Venons-en au texte dont nous avons à débattre aujourd’hui. Vous me permettrez de concentrer, à ce stade, mon propos sur les deux articles restant en discussion, les articles 4 et 5, compte tenu de la suppression en commission des affaires culturelles des articles 1, 2 et 3 de la proposition de loi, sur lesquels nous aurons de toute façon l’occasion de revenir lors de l’examen des amendements.
L’article 4 vise à encourager, à la demande de la région, l’affichage et la signalétique en langues régionales dans l’espace public et les supports de communication institutionnelle.
Vous le savez, la promotion des langues régionales doit être mise en oeuvre dans un esprit de responsabilité partagée entre l’État et les collectivités territoriales. C’est la voie retenue par notre Constitution, dont l’article 75-1 – « Les langues régionales appartiennent au patrimoine de la France » – est inscrit à son titre XII « Des collectivités territoriales », comme par les dispositions de la loi NOTRe du 7 août 2015.
S’il donne un rôle prééminent à la région, qui peut sembler contredire cet esprit de concertation, cet article invite les services publics à renforcer la visibilité des langues régionales et donne une base juridique aux nombreuses initiatives qui se font déjà jour dans ce domaine.
J’observe avec satisfaction que les informations en langues régionales ne pourront prendre la forme que de traductions à partir de la langue française. Un amendement du rapporteur vient par ailleurs utilement préciser cet article, et supprimer toute idée de tutelle sur les régions. Le Gouvernement sera favorable à cet article 4, ainsi amendé.

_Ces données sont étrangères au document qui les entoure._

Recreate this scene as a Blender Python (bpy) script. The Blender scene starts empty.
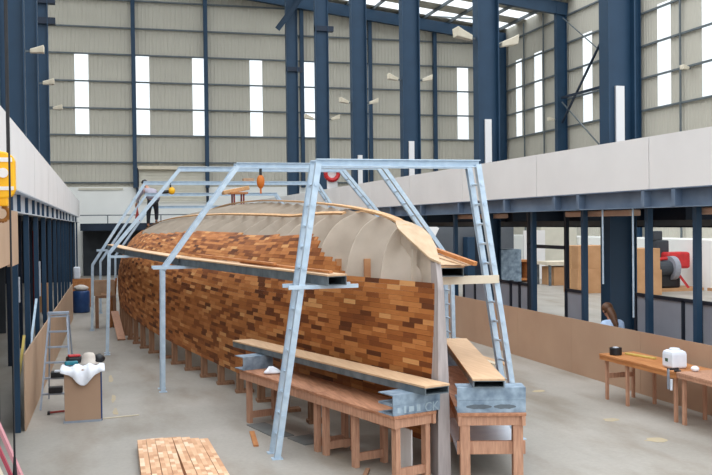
import bpy, bmesh, math, random
from mathutils import Vector, Matrix
random.seed(7)
SC = bpy.context.scene
COL = SC.collection
PI = math.pi

# ------------------------------------------------------------------ materials
def mat(name, c1, c2=None, rough=.6, metal=0., scale=4., bump=0., detail=4., stretch=None, bscale=None, spec=.4):
    m = bpy.data.materials.new(name); m.use_nodes = True
    nt = m.node_tree; N = nt.nodes; L = nt.links
    b = N['Principled BSDF']
    b.inputs['Roughness'].default_value = rough
    b.inputs['Metallic'].default_value = metal
    b.inputs['Specular IOR Level'].default_value = spec
    if c2 is None:
        c2 = tuple(min(1, x*1.12) for x in c1)
    tc = N.new('ShaderNodeTexCoord')
    mp = N.new('ShaderNodeMapping')
    if stretch: mp.inputs['Scale'].default_value = stretch
    L.new(tc.outputs['Object'], mp.inputs['Vector'])
    nz = N.new('ShaderNodeTexNoise'); nz.inputs['Scale'].default_value = scale; nz.inputs['Detail'].default_value = detail
    L.new(mp.outputs['Vector'], nz.inputs['Vector'])
    cr = N.new('ShaderNodeValToRGB')
    cr.color_ramp.elements[0].position = .3; cr.color_ramp.elements[1].position = .7
    cr.color_ramp.elements[0].color = (*c1, 1); cr.color_ramp.elements[1].color = (*c2, 1)
    L.new(nz.outputs['Fac'], cr.inputs['Fac']); L.new(cr.outputs['Color'], b.inputs['Base Color'])
    if bump:
        bp = N.new('ShaderNodeBump'); bp.inputs['Strength'].default_value = bump; bp.inputs['Distance'].default_value = .01
        L.new(nz.outputs['Fac'], bp.inputs['Height']); L.new(bp.outputs['Normal'], b.inputs['Normal'])
    return m

def srgb(r, g, b):
    f = lambda v: (v/255/12.92) if v/255 <= .04045 else ((v/255+.055)/1.055)**2.4
    return (f(r), f(g), f(b))

def block_wood(name, cols, length=.36, noise=.2):
    """short solid-wood pieces laid end to end in courses; UV x = metres along, y = course number"""
    m = bpy.data.materials.new(name); m.use_nodes = True
    nt = m.node_tree; N = nt.nodes; L = nt.links; b = N['Principled BSDF']
    b.inputs['Roughness'].default_value = .62; b.inputs['Specular IOR Level'].default_value = .25
    uv = N.new('ShaderNodeUVMap'); uv.uv_map = 'UVMap'
    sp = N.new('ShaderNodeSeparateXYZ'); L.new(uv.outputs['UV'], sp.inputs[0])
    fl = N.new('ShaderNodeMath'); fl.operation = 'FLOOR'; L.new(sp.outputs['Y'], fl.inputs[0])
    wn = N.new('ShaderNodeTexWhiteNoise'); wn.noise_dimensions = '1D'; L.new(fl.outputs[0], wn.inputs['W'])
    mu = N.new('ShaderNodeMath'); mu.operation = 'MULTIPLY_ADD'; mu.inputs[1].default_value = 700.
    L.new(wn.outputs['Value'], mu.inputs[0])
    sc = N.new('ShaderNodeMath'); sc.operation = 'MULTIPLY'; sc.inputs[1].default_value = 1/length
    L.new(sp.outputs['X'], sc.inputs[0]); L.new(sc.outputs[0], mu.inputs[2])
    vo = N.new('ShaderNodeTexVoronoi'); vo.voronoi_dimensions = '1D'; vo.inputs['Scale'].default_value = 1.
    vo.inputs['Randomness'].default_value = .8
    L.new(mu.outputs[0], vo.inputs['W'])
    sr = N.new('ShaderNodeSeparateColor'); L.new(vo.outputs['Color'], sr.inputs[0])
    cr = N.new('ShaderNodeValToRGB'); e = cr.color_ramp.elements
    e[0].position = cols[0][0]; e[0].color = (*cols[0][1], 1)
    e[1].position = cols[-1][0]; e[1].color = (*cols[-1][1], 1)
    for p, c in cols[1:-1]:
        k = e.new(p); k.color = (*c, 1)
    L.new(sr.outputs[0], cr.inputs['Fac'])
    # grain
    tc = N.new('ShaderNodeTexCoord'); mp = N.new('ShaderNodeMapping'); mp.inputs['Scale'].default_value = (30, 2.5, 45)
    L.new(tc.outputs['Object'], mp.inputs['Vector'])
    nz = N.new('ShaderNodeTexNoise'); nz.inputs['Scale'].default_value = 1.; nz.inputs['Detail'].default_value = 5
    L.new(mp.outputs['Vector'], nz.inputs['Vector'])
    mx = N.new('ShaderNodeMix'); mx.data_type = 'RGBA'; mx.blend_type = 'OVERLAY'; mx.inputs['Factor'].default_value = noise
    L.new(cr.outputs['Color'], mx.inputs['A']); L.new(nz.outputs['Fac'], mx.inputs['B'])
    # butt joints
    vd = N.new('ShaderNodeTexVoronoi'); vd.voronoi_dimensions = '1D'; vd.feature = 'DISTANCE_TO_EDGE'; vd.inputs['Scale'].default_value = 1.
    vd.inputs['Randomness'].default_value = .8
    L.new(mu.outputs[0], vd.inputs['W'])
    mr = N.new('ShaderNodeMapRange'); mr.inputs['From Max'].default_value = .02; L.new(vd.outputs['Distance'], mr.inputs['Value'])
    bp = N.new('ShaderNodeBump'); bp.inputs['Strength'].default_value = .5; bp.inputs['Distance'].default_value = .01
    L.new(mr.outputs['Result'], bp.inputs['Height']); L.new(bp.outputs['Normal'], b.inputs['Normal'])
    L.new(mx.outputs['Result'], b.inputs['Base Color'])
    return m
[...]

L’article 5 en revanche pose plusieurs difficultés sérieuses. Une première contrariété apparaît entre l’exposé des motifs, aux termes duquel il revient au service public de l’audiovisuel de garantir l’expression en langue régionale, et le corps de l’article qui, en réalité, vise l’ensemble des services de communication audiovisuelle, publics comme privés.

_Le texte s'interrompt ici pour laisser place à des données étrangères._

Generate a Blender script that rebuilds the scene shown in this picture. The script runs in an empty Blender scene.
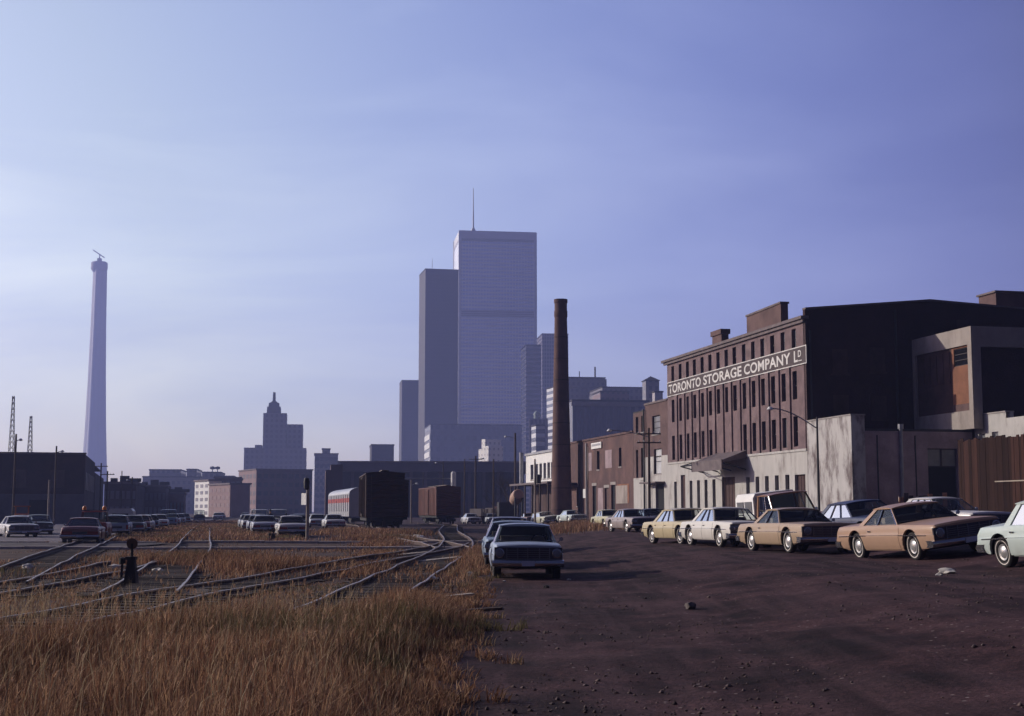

En outre, viser tous les services de communication audiovisuelle, c’est-à-dire l’ensemble des services de radio, de télévision et de médias audiovisuels à la demande comme les plates-formes de vidéo à la demande et les services de télévision de rattrapage, est en toute hypothèse trop large. Il ne serait en effet pas pertinent d’imposer une diffusion en langue régionale sur des chaînes de sport telles que L’Équipe 21 et, plus généralement, sur les services à vocation nationale ou sur les services de vidéo à la demande.
S’agissant du service public audiovisuel qui est visé par l’exposé des motifs, il n’y a pas lieu de légiférer car cette mission est déjà confiée aux sociétés nationales de programme. L’article 43-11 de la loi du 30 septembre 1986 relative à la liberté de communication, qui fixe les missions générales de service public des sociétés publiques, dispose en effet qu’elles assurent la promotion de la langue française et, le cas échéant, des langues régionales et mettent en valeur la diversité du patrimoine culturel et linguistique de la France.
Le législateur a en outre assigné de manière spécifique des missions en ce domaine à France 3 et à Radio France. L’article 44 de la loi de 1986 prévoit en effet que France Télévisions conçoit et diffuse en région des programmes qui contribuent à la connaissance et au rayonnement de ces territoires et, le cas échéant, à l’expression des langues régionales et que Radio France favorise par ailleurs l’expression régionale sur ses antennes décentralisées.
Est-ce à dire pour autant que rien ne peut être fait pour améliorer encore la place et l’exposition des langues régionales dans le paysage audiovisuel ? Certainement pas. Nous aurons ce débat, monsieur le rapporteur, mais je peux d’ores et déjà vous dire que je vous proposerai, de retirer de cette loi les questions légitimes soulevées par l’article 5 au bénéfice d’un travail en commun à réaliser dans les semaines qui viennent.